▶ Task goal
Note each line where "scene" appears, and copy it.

▶ Listed entries
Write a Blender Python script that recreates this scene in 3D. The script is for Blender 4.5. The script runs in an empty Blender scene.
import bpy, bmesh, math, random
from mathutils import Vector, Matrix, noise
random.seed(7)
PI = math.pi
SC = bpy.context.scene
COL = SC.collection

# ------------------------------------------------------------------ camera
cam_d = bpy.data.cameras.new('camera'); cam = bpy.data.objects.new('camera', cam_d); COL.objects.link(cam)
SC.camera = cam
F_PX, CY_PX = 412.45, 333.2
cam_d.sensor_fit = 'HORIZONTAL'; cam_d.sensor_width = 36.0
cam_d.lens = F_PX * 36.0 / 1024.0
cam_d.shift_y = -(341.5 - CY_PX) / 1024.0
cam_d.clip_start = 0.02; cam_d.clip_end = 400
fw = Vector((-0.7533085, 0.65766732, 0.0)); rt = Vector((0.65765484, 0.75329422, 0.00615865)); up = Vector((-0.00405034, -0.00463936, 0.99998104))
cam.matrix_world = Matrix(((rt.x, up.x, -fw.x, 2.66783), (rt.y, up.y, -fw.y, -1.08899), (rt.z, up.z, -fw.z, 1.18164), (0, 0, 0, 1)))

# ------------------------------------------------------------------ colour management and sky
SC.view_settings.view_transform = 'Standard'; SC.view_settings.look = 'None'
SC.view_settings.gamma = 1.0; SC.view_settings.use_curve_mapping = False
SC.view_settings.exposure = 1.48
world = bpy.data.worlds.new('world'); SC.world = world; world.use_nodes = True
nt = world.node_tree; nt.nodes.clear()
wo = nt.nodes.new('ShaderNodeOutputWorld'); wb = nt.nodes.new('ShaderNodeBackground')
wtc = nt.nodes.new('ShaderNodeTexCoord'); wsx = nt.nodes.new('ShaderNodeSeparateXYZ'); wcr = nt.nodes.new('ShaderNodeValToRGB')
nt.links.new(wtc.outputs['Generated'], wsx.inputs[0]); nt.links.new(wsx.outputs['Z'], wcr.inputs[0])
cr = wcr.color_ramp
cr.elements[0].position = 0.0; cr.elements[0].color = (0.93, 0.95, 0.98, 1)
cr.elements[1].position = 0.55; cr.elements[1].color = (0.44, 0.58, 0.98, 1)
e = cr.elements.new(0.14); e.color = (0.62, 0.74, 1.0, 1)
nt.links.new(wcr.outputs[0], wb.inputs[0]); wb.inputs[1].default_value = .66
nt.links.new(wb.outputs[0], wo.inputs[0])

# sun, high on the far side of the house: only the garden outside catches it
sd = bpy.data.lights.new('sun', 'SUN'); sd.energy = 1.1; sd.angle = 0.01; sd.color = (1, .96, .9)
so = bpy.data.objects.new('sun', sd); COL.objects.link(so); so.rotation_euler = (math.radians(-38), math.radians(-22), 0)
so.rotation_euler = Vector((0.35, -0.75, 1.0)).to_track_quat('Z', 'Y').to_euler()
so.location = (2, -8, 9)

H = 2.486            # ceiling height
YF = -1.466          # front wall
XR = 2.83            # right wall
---
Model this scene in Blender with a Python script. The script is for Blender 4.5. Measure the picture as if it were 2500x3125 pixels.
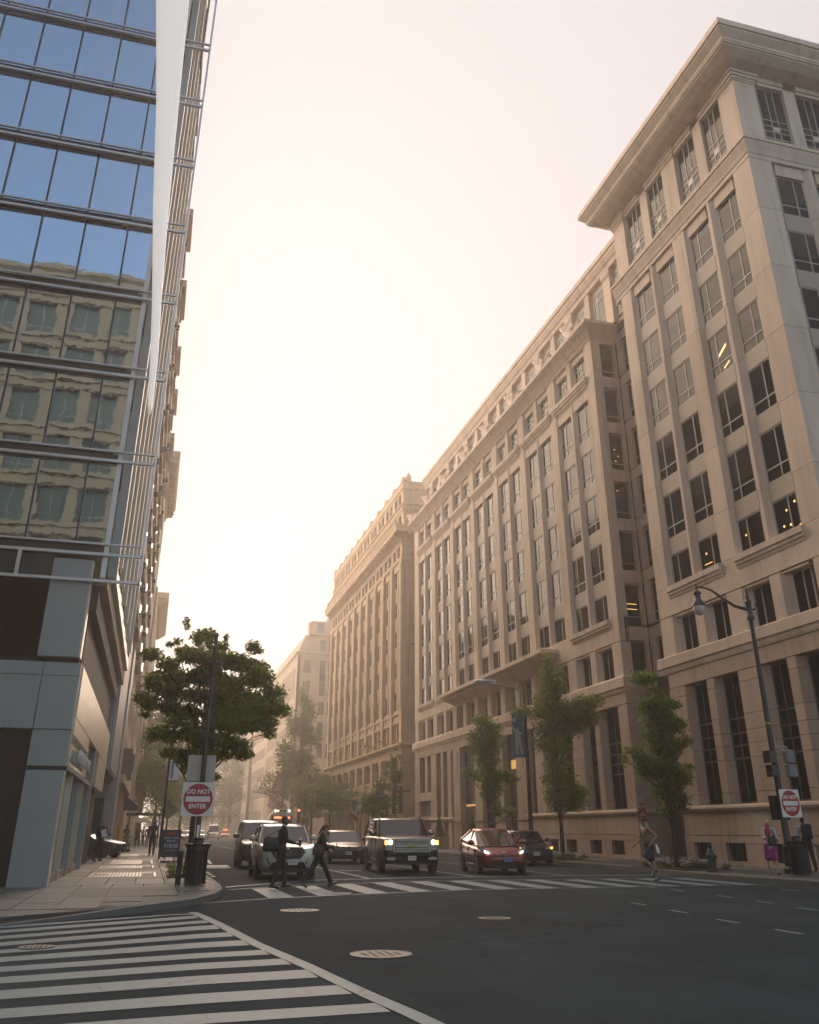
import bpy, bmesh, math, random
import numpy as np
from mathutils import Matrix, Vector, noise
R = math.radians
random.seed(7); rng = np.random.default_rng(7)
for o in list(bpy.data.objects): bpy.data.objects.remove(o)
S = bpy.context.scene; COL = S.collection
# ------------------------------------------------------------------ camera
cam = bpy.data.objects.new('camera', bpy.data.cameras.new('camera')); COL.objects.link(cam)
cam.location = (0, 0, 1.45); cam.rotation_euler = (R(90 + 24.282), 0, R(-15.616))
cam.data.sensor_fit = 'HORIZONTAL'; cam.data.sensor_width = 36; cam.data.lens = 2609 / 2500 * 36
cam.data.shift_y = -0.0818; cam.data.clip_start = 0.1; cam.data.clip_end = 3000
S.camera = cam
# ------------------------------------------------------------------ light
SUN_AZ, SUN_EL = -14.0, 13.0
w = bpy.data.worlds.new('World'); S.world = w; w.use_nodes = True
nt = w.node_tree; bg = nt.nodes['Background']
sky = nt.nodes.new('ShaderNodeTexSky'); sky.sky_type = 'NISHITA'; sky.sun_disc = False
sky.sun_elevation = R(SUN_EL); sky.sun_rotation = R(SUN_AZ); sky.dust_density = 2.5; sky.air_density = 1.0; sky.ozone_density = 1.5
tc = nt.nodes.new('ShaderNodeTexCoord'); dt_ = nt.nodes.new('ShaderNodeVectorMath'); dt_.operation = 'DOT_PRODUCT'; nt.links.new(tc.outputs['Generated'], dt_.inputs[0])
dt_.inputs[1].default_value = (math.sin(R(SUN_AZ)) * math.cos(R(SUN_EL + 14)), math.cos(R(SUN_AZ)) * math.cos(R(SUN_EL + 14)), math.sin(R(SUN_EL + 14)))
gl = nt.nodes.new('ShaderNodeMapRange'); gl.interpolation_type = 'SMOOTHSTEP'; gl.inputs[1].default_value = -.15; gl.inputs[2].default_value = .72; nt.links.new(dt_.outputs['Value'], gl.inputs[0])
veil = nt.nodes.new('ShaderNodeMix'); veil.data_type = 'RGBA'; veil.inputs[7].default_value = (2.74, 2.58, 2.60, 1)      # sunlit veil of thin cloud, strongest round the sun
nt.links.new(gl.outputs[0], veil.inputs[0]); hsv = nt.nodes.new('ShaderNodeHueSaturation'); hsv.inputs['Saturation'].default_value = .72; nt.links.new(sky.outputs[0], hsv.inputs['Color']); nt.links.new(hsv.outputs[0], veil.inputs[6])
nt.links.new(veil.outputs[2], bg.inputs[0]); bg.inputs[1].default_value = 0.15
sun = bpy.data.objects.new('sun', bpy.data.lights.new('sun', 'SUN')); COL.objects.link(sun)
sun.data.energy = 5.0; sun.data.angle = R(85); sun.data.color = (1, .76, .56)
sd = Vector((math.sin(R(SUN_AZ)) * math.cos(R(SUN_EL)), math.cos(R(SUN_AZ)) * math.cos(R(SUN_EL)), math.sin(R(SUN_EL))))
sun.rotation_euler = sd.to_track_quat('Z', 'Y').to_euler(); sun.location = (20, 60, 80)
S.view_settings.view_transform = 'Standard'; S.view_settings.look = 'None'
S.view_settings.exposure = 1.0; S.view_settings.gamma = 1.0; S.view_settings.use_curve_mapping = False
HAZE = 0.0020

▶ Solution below
Write a Blender Python script that recreates this scene in 3D. The script is for Blender 4.5. The script runs in an empty Blender scene.
SC = bpy.context.scene
Model this scene in Blender with a Python script. The script is for Blender 4.5. Measure the picture as if it were 2500x3125 pixels.
S = bpy.context.scene; COL = S.collection